Microsoft thumped by slumping PC market

The recession has finally caught up with Microsoft. The company has suffered the first year-on-year sales decline in its 34-year history.

In its March quarter figures just announced, Microsoft reports a 32% decline in net income and a 6% decline in revenue against the year-ago period.

Slumping PC demand saw a 16% decline in sales of Microsoft's Windows operating system.

Online revenue decreased 14%.

Xbox and game sales fell 1.6%.

Server software was a relative bight spot, with sales increasing 7.6%.

Microsoft's expat Kiwi CFO, Chris Liddell (pictured), expects demand to remain weak over the next quarter, and will be implementing tighter cost controls.

"With our continued R&D investment and our broad suite of products and services, we remain in a great position to compete and gain share in the marketplace," said Microsoft chief operating officer Kevin Turner in a statement accompanying the results.

Mr Turner was in New Zealand last week to meet staff and brief customers on Microsoft’s hosted unified communications product, expected to be co-launched with Telecom services division Gen-i around September.

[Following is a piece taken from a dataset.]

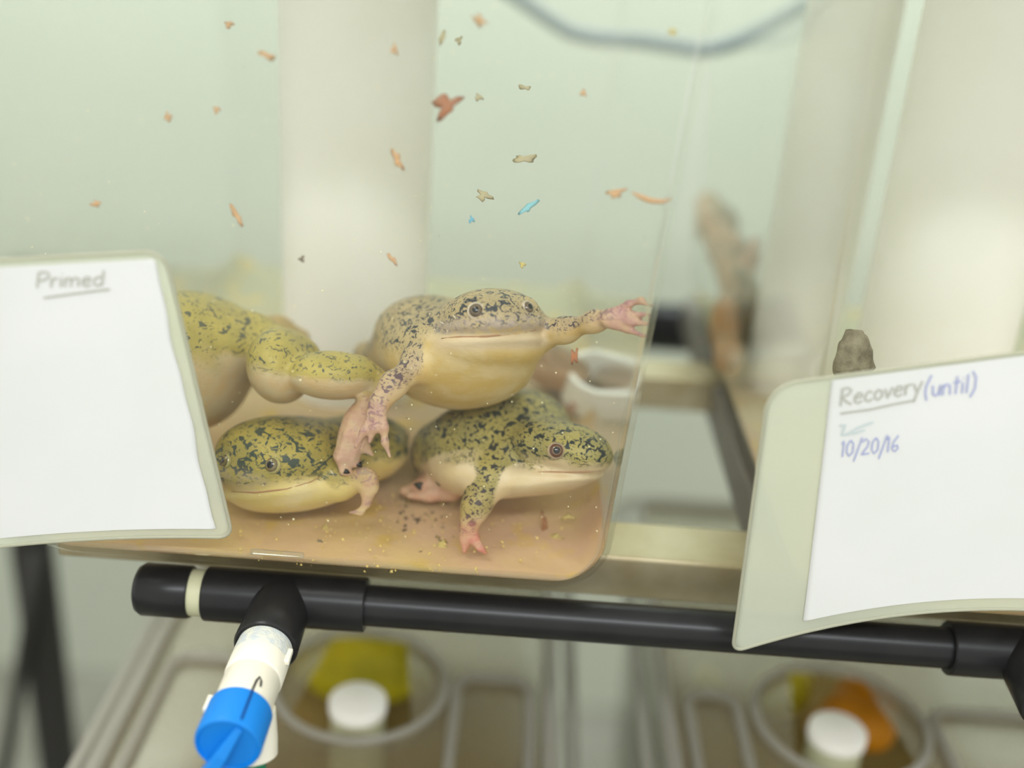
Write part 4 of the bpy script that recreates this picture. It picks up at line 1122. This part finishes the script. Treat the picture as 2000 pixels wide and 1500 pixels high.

The partenership will see companies use and access Office, Exchange and unified communications (combining a unified inbox, presence and follow-me numbers, among other features) via the web.

The immediate online news wasn't quite so good. The COO's visit coincided with Microsoft's local portal, MSN.co.nz, being hacked and defaced.

The quarterly figures include a $US230 million charge for up to 5000 redundancies in a previously announced round of job cuts.

Microsoft New Zealand has so far escaped the cull.

Although weak, the result matched analysts' expectations, and the market seemed to like Mr Liddell's swifty implemented cost controls. Microsoft shares (NAS: MSFT) are trading up 5% in after-hours trading following the announcement.